--- Rows from a 3D scene dataset ---
#####
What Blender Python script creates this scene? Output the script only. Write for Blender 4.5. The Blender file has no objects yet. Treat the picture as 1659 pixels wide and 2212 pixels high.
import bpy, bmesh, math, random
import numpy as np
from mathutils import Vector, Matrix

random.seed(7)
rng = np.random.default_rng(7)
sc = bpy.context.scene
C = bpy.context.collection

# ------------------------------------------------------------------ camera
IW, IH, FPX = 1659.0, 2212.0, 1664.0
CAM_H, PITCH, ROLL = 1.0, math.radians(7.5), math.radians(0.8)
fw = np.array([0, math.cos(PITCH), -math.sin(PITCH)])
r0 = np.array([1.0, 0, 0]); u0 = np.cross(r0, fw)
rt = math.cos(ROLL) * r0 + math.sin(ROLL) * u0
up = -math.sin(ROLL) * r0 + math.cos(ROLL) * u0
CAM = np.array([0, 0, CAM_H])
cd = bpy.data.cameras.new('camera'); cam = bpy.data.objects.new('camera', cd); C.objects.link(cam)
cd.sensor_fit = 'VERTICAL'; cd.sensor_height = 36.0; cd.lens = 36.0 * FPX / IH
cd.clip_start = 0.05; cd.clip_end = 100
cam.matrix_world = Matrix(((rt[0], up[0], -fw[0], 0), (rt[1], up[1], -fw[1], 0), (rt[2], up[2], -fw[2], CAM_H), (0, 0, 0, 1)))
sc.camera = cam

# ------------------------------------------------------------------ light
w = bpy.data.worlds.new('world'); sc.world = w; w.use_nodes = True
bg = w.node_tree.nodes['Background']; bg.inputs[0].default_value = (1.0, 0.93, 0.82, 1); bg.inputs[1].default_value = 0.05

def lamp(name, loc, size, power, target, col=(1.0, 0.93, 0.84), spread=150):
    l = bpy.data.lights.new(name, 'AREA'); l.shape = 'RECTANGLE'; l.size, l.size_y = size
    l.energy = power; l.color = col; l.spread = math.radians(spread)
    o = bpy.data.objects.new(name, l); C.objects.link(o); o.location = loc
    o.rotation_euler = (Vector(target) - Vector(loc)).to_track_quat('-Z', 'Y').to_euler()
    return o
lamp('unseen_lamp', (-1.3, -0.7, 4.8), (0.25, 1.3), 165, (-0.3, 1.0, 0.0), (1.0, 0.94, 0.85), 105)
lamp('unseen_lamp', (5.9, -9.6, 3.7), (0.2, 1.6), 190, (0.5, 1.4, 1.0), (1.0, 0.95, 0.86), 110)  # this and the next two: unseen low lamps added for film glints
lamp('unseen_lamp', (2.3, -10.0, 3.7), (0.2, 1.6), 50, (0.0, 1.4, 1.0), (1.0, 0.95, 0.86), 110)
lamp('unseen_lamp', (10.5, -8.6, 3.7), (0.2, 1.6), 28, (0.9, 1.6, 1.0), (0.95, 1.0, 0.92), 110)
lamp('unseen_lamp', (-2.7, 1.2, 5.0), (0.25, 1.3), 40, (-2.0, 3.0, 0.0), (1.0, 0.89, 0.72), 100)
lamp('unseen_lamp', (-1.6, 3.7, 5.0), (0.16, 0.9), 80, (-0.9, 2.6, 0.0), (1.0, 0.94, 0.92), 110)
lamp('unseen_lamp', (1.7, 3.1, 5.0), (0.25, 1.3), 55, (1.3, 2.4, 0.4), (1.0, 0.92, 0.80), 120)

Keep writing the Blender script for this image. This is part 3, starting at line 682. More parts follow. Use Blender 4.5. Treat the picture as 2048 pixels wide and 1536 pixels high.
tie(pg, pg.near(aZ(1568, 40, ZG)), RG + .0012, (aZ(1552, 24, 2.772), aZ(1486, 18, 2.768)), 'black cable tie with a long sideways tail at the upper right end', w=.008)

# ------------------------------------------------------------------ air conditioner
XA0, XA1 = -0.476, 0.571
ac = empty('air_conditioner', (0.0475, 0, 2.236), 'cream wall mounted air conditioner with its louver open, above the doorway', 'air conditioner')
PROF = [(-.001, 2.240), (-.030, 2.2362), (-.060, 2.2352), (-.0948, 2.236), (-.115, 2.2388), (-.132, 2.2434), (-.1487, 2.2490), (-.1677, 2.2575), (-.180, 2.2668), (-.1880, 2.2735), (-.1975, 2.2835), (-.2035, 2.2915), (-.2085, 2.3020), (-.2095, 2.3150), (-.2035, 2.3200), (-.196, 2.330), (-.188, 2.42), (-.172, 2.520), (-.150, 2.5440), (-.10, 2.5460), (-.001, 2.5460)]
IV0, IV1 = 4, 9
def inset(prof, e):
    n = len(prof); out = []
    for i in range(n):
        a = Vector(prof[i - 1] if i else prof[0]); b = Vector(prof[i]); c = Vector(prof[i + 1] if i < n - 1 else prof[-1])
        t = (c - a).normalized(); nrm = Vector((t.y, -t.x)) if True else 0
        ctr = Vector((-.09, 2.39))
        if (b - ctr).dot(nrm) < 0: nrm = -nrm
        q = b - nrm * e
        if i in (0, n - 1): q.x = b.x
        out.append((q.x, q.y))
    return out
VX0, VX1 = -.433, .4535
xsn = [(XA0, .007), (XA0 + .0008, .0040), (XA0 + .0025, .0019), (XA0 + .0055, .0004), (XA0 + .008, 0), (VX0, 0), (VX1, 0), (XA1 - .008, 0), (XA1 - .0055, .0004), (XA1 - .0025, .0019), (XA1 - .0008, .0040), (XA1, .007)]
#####
Repeat every entry word for word.

What Blender Python script creates this scene? Output the script only. Write for Blender 4.5. The Blender file has no objects yet. Treat the picture as 1659 pixels wide and 2212 pixels high.
import bpy, bmesh, math, random
import numpy as np
from mathutils import Vector, Matrix

random.seed(7)
rng = np.random.default_rng(7)
sc = bpy.context.scene
C = bpy.context.collection

# ------------------------------------------------------------------ camera
IW, IH, FPX = 1659.0, 2212.0, 1664.0
CAM_H, PITCH, ROLL = 1.0, math.radians(7.5), math.radians(0.8)
fw = np.array([0, math.cos(PITCH), -math.sin(PITCH)])
r0 = np.array([1.0, 0, 0]); u0 = np.cross(r0, fw)
rt = math.cos(ROLL) * r0 + math.sin(ROLL) * u0
up = -math.sin(ROLL) * r0 + math.cos(ROLL) * u0
CAM = np.array([0, 0, CAM_H])
cd = bpy.data.cameras.new('camera'); cam = bpy.data.objects.new('camera', cd); C.objects.link(cam)
cd.sensor_fit = 'VERTICAL'; cd.sensor_height = 36.0; cd.lens = 36.0 * FPX / IH
cd.clip_start = 0.05; cd.clip_end = 100
cam.matrix_world = Matrix(((rt[0], up[0], -fw[0], 0), (rt[1], up[1], -fw[1], 0), (rt[2], up[2], -fw[2], CAM_H), (0, 0, 0, 1)))
sc.camera = cam

# ------------------------------------------------------------------ light
w = bpy.data.worlds.new('world'); sc.world = w; w.use_nodes = True
bg = w.node_tree.nodes['Background']; bg.inputs[0].default_value = (1.0, 0.93, 0.82, 1); bg.inputs[1].default_value = 0.05

def lamp(name, loc, size, power, target, col=(1.0, 0.93, 0.84), spread=150):
    l = bpy.data.lights.new(name, 'AREA'); l.shape = 'RECTANGLE'; l.size, l.size_y = size
    l.energy = power; l.color = col; l.spread = math.radians(spread)
    o = bpy.data.objects.new(name, l); C.objects.link(o); o.location = loc
    o.rotation_euler = (Vector(target) - Vector(loc)).to_track_quat('-Z', 'Y').to_euler()
    return o
lamp('unseen_lamp', (-1.3, -0.7, 4.8), (0.25, 1.3), 165, (-0.3, 1.0, 0.0), (1.0, 0.94, 0.85), 105)
lamp('unseen_lamp', (5.9, -9.6, 3.7), (0.2, 1.6), 190, (0.5, 1.4, 1.0), (1.0, 0.95, 0.86), 110)  # this and the next two: unseen low lamps added for film glints
lamp('unseen_lamp', (2.3, -10.0, 3.7), (0.2, 1.6), 50, (0.0, 1.4, 1.0), (1.0, 0.95, 0.86), 110)
lamp('unseen_lamp', (10.5, -8.6, 3.7), (0.2, 1.6), 28, (0.9, 1.6, 1.0), (0.95, 1.0, 0.92), 110)
lamp('unseen_lamp', (-2.7, 1.2, 5.0), (0.25, 1.3), 40, (-2.0, 3.0, 0.0), (1.0, 0.89, 0.72), 100)
lamp('unseen_lamp', (-1.6, 3.7, 5.0), (0.16, 0.9), 80, (-0.9, 2.6, 0.0), (1.0, 0.94, 0.92), 110)
lamp('unseen_lamp', (1.7, 3.1, 5.0), (0.25, 1.3), 55, (1.3, 2.4, 0.4), (1.0, 0.92, 0.80), 120)

Keep writing the Blender script for this image. This is part 3, starting at line 682. More parts follow. Use Blender 4.5. Treat the picture as 2048 pixels wide and 1536 pixels high.
tie(pg, pg.near(aZ(1568, 40, ZG)), RG + .0012, (aZ(1552, 24, 2.772), aZ(1486, 18, 2.768)), 'black cable tie with a long sideways tail at the upper right end', w=.008)

# ------------------------------------------------------------------ air conditioner
XA0, XA1 = -0.476, 0.571
ac = empty('air_conditioner', (0.0475, 0, 2.236), 'cream wall mounted air conditioner with its louver open, above the doorway', 'air conditioner')
PROF = [(-.001, 2.240), (-.030, 2.2362), (-.060, 2.2352), (-.0948, 2.236), (-.115, 2.2388), (-.132, 2.2434), (-.1487, 2.2490), (-.1677, 2.2575), (-.180, 2.2668), (-.1880, 2.2735), (-.1975, 2.2835), (-.2035, 2.2915), (-.2085, 2.3020), (-.2095, 2.3150), (-.2035, 2.3200), (-.196, 2.330), (-.188, 2.42), (-.172, 2.520), (-.150, 2.5440), (-.10, 2.5460), (-.001, 2.5460)]
IV0, IV1 = 4, 9
def inset(prof, e):
    n = len(prof); out = []
    for i in range(n):
        a = Vector(prof[i - 1] if i else prof[0]); b = Vector(prof[i]); c = Vector(prof[i + 1] if i < n - 1 else prof[-1])
        t = (c - a).normalized(); nrm = Vector((t.y, -t.x)) if True else 0
        ctr = Vector((-.09, 2.39))
        if (b - ctr).dot(nrm) < 0: nrm = -nrm
        q = b - nrm * e
        if i in (0, n - 1): q.x = b.x
        out.append((q.x, q.y))
    return out
VX0, VX1 = -.433, .4535
xsn = [(XA0, .007), (XA0 + .0008, .0040), (XA0 + .0025, .0019), (XA0 + .0055, .0004), (XA0 + .008, 0), (VX0, 0), (VX1, 0), (XA1 - .008, 0), (XA1 - .0055, .0004), (XA1 - .0025, .0019), (XA1 - .0008, .0040), (XA1, .007)]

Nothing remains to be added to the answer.